TL: Kosher certification agencies are staffed by professionals with specialized training in Jewish dietary laws, food chemistry, and food technology. Although there may be some overlap between these specialties and other regulatory specialties, one should be careful to entrust kosher inspectors with tasks for which they are not trained and to which they may not be as committed as they are to kosher observance. Of course, an ethical person should not be complicit in any production operation involving unfair labor practices, animal cruelty, or environmental degradation. But I’m not sure I would entrust the job of assuring consumers about those things to a person not professionally trained in these areas or committed to these regulatory goals. Moreover, on a practical basis, companies grant kosher inspectors extraordinary access to their operations for the purpose of kosher certification. It is not clear that they would grant these same inspectors this level of access to police other aspects of their operations that might expose them to criminal or civil sanctions.

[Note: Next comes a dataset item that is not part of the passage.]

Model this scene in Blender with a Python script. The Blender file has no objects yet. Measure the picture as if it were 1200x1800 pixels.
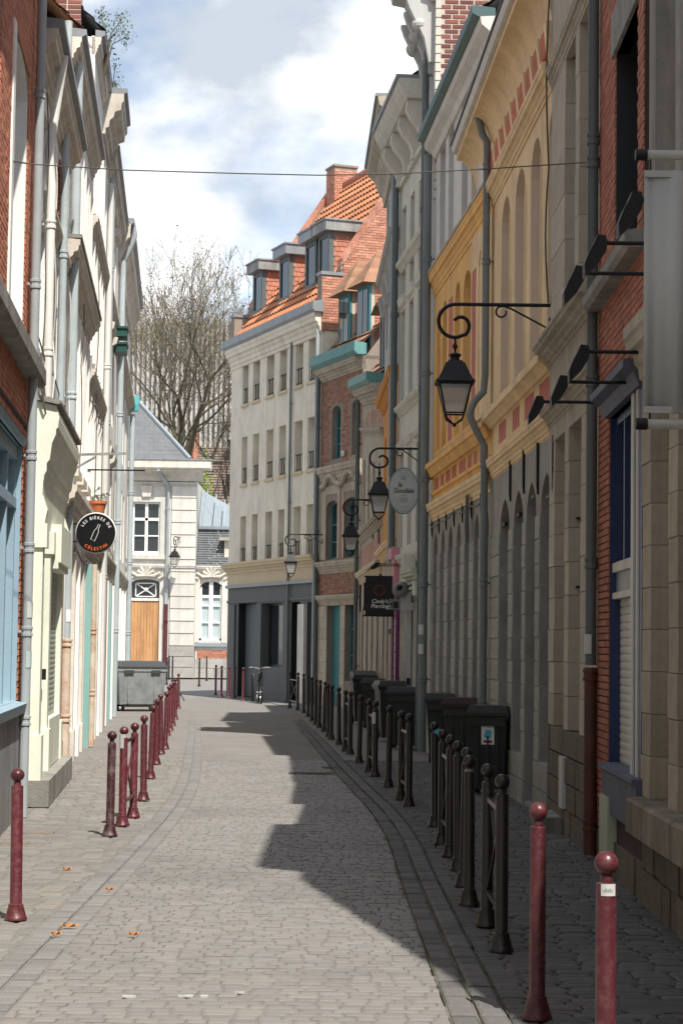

That said, as a consumer, I seek products that are certified as fair trade, free of animal cruelty, and environmentally sustainable. Private certification offers a potentially effective tool to protect consumers and promote these policies. My book argues that the history of the kosher certification system holds important lessons about how to make such systems of private certification reliable. Kosher certification is not the vehicle, but it is the model.